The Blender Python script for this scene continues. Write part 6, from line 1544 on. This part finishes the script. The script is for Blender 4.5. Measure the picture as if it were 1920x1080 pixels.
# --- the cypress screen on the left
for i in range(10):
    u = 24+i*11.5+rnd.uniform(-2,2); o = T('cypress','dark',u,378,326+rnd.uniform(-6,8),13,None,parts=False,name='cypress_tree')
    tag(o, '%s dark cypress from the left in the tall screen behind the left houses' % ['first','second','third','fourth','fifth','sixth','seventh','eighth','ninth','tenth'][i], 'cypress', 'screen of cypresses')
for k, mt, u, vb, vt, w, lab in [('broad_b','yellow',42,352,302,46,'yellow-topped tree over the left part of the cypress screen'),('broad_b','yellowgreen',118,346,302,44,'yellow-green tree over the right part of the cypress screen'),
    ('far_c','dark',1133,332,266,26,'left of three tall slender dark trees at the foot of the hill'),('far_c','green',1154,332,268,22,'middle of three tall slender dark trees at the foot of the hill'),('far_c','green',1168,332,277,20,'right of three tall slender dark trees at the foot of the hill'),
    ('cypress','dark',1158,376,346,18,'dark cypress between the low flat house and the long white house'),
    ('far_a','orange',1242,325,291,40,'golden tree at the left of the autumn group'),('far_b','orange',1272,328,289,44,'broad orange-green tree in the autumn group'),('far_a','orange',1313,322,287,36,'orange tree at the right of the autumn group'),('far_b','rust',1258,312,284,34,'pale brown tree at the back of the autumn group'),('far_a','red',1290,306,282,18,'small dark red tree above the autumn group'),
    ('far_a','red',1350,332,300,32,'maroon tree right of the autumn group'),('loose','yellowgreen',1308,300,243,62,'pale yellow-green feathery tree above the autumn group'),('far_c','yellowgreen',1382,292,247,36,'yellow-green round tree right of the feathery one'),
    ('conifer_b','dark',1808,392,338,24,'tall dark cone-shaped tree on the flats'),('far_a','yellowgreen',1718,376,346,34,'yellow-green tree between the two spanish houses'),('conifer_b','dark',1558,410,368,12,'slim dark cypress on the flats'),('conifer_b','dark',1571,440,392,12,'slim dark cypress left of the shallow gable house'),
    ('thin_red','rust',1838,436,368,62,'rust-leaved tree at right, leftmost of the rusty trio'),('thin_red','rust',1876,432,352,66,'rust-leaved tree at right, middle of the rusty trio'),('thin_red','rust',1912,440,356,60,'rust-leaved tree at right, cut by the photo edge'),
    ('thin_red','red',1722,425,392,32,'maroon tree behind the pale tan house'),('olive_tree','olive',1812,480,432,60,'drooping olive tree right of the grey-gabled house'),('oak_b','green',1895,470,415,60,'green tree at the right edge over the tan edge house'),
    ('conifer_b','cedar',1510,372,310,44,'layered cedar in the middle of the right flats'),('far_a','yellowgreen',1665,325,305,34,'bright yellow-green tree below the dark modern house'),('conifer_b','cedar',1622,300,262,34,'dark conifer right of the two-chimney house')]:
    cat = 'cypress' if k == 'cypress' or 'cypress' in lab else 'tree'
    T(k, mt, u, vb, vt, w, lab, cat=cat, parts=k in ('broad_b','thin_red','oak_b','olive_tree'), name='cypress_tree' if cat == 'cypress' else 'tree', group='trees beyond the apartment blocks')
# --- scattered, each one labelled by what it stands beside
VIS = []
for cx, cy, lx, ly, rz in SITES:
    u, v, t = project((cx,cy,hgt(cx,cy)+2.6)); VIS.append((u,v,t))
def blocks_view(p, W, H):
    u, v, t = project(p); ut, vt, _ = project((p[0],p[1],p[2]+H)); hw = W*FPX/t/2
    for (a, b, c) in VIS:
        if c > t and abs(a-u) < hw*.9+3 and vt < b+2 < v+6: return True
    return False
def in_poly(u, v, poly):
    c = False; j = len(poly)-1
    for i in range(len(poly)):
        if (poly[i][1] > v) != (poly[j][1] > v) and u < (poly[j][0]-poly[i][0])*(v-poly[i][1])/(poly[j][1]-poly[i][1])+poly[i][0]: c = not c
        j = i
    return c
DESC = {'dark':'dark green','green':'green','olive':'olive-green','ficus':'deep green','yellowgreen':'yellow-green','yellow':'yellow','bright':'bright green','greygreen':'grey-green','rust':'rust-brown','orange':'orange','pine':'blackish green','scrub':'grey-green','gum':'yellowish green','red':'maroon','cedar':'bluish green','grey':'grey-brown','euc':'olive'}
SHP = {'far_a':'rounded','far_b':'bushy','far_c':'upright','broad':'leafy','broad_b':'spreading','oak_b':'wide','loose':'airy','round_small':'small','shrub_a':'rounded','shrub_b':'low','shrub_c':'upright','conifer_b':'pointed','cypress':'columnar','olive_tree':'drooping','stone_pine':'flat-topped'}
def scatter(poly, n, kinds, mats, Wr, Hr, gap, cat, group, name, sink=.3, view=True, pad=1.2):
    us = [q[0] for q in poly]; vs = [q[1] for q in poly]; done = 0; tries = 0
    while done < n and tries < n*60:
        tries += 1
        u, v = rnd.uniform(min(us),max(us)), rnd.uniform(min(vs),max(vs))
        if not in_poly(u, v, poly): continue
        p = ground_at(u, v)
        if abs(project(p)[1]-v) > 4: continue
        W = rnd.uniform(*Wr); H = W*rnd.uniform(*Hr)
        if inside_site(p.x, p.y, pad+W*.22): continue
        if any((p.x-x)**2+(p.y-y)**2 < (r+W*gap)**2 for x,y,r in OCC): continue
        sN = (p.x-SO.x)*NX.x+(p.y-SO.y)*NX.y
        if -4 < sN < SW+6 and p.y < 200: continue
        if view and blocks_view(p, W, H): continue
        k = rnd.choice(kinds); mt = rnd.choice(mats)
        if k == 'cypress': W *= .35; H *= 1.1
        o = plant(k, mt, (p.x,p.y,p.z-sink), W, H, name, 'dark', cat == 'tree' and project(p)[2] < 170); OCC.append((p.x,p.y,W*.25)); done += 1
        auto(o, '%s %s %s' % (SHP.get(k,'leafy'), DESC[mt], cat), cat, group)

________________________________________

▶ [Task instructions]: Your task is to repeat each line of the material exactly.

▶ [Solution below]:
The Blender Python script for this scene continues. Write part 6, from line 1544 on. This part finishes the script. The script is for Blender 4.5. Measure the picture as if it were 1920x1080 pixels.
# --- the cypress screen on the left
for i in range(10):
    u = 24+i*11.5+rnd.uniform(-2,2); o = T('cypress','dark',u,378,326+rnd.uniform(-6,8),13,None,parts=False,name='cypress_tree')
    tag(o, '%s dark cypress from the left in the tall screen behind the left houses' % ['first','second','third','fourth','fifth','sixth','seventh','eighth','ninth','tenth'][i], 'cypress', 'screen of cypresses')
for k, mt, u, vb, vt, w, lab in [('broad_b','yellow',42,352,302,46,'yellow-topped tree over the left part of the cypress screen'),('broad_b','yellowgreen',118,346,302,44,'yellow-green tree over the right part of the cypress screen'),
    ('far_c','dark',1133,332,266,26,'left of three tall slender dark trees at the foot of the hill'),('far_c','green',1154,332,268,22,'middle of three tall slender dark trees at the foot of the hill'),('far_c','green',1168,332,277,20,'right of three tall slender dark trees at the foot of the hill'),
    ('cypress','dark',1158,376,346,18,'dark cypress between the low flat house and the long white house'),
    ('far_a','orange',1242,325,291,40,'golden tree at the left of the autumn group'),('far_b','orange',1272,328,289,44,'broad orange-green tree in the autumn group'),('far_a','orange',1313,322,287,36,'orange tree at the right of the autumn group'),('far_b','rust',1258,312,284,34,'pale brown tree at the back of the autumn group'),('far_a','red',1290,306,282,18,'small dark red tree above the autumn group'),
    ('far_a','red',1350,332,300,32,'maroon tree right of the autumn group'),('loose','yellowgreen',1308,300,243,62,'pale yellow-green feathery tree above the autumn group'),('far_c','yellowgreen',1382,292,247,36,'yellow-green round tree right of the feathery one'),
    ('conifer_b','dark',1808,392,338,24,'tall dark cone-shaped tree on the flats'),('far_a','yellowgreen',1718,376,346,34,'yellow-green tree between the two spanish houses'),('conifer_b','dark',1558,410,368,12,'slim dark cypress on the flats'),('conifer_b','dark',1571,440,392,12,'slim dark cypress left of the shallow gable house'),
    ('thin_red','rust',1838,436,368,62,'rust-leaved tree at right, leftmost of the rusty trio'),('thin_red','rust',1876,432,352,66,'rust-leaved tree at right, middle of the rusty trio'),('thin_red','rust',1912,440,356,60,'rust-leaved tree at right, cut by the photo edge'),
    ('thin_red','red',1722,425,392,32,'maroon tree behind the pale tan house'),('olive_tree','olive',1812,480,432,60,'drooping olive tree right of the grey-gabled house'),('oak_b','green',1895,470,415,60,'green tree at the right edge over the tan edge house'),
    ('conifer_b','cedar',1510,372,310,44,'layered cedar in the middle of the right flats'),('far_a','yellowgreen',1665,325,305,34,'bright yellow-green tree below the dark modern house'),('conifer_b','cedar',1622,300,262,34,'dark conifer right of the two-chimney house')]:
    cat = 'cypress' if k == 'cypress' or 'cypress' in lab else 'tree'
    T(k, mt, u, vb, vt, w, lab, cat=cat, parts=k in ('broad_b','thin_red','oak_b','olive_tree'), name='cypress_tree' if cat == 'cypress' else 'tree', group='trees beyond the apartment blocks')
# --- scattered, each one labelled by what it stands beside
VIS = []
for cx, cy, lx, ly, rz in SITES:
    u, v, t = project((cx,cy,hgt(cx,cy)+2.6)); VIS.append((u,v,t))
def blocks_view(p, W, H):
    u, v, t = project(p); ut, vt, _ = project((p[0],p[1],p[2]+H)); hw = W*FPX/t/2
    for (a, b, c) in VIS:
        if c > t and abs(a-u) < hw*.9+3 and vt < b+2 < v+6: return True
    return False
def in_poly(u, v, poly):
    c = False; j = len(poly)-1
    for i in range(len(poly)):
        if (poly[i][1] > v) != (poly[j][1] > v) and u < (poly[j][0]-poly[i][0])*(v-poly[i][1])/(poly[j][1]-poly[i][1])+poly[i][0]: c = not c
        j = i
    return c
DESC = {'dark':'dark green','green':'green','olive':'olive-green','ficus':'deep green','yellowgreen':'yellow-green','yellow':'yellow','bright':'bright green','greygreen':'grey-green','rust':'rust-brown','orange':'orange','pine':'blackish green','scrub':'grey-green','gum':'yellowish green','red':'maroon','cedar':'bluish green','grey':'grey-brown','euc':'olive'}
SHP = {'far_a':'rounded','far_b':'bushy','far_c':'upright','broad':'leafy','broad_b':'spreading','oak_b':'wide','loose':'airy','round_small':'small','shrub_a':'rounded','shrub_b':'low','shrub_c':'upright','conifer_b':'pointed','cypress':'columnar','olive_tree':'drooping','stone_pine':'flat-topped'}
def scatter(poly, n, kinds, mats, Wr, Hr, gap, cat, group, name, sink=.3, view=True, pad=1.2):
    us = [q[0] for q in poly]; vs = [q[1] for q in poly]; done = 0; tries = 0
    while done < n and tries < n*60:
        tries += 1
        u, v = rnd.uniform(min(us),max(us)), rnd.uniform(min(vs),max(vs))
        if not in_poly(u, v, poly): continue
        p = ground_at(u, v)
        if abs(project(p)[1]-v) > 4: continue
        W = rnd.uniform(*Wr); H = W*rnd.uniform(*Hr)
        if inside_site(p.x, p.y, pad+W*.22): continue
        if any((p.x-x)**2+(p.y-y)**2 < (r+W*gap)**2 for x,y,r in OCC): continue
        sN = (p.x-SO.x)*NX.x+(p.y-SO.y)*NX.y
        if -4 < sN < SW+6 and p.y < 200: continue
        if view and blocks_view(p, W, H): continue
        k = rnd.choice(kinds); mt = rnd.choice(mats)
        if k == 'cypress': W *= .35; H *= 1.1
        o = plant(k, mt, (p.x,p.y,p.z-sink), W, H, name, 'dark', cat == 'tree' and project(p)[2] < 170); OCC.append((p.x,p.y,W*.25)); done += 1
        auto(o, '%s %s %s' % (SHP.get(k,'leafy'), DESC[mt], cat), cat, group)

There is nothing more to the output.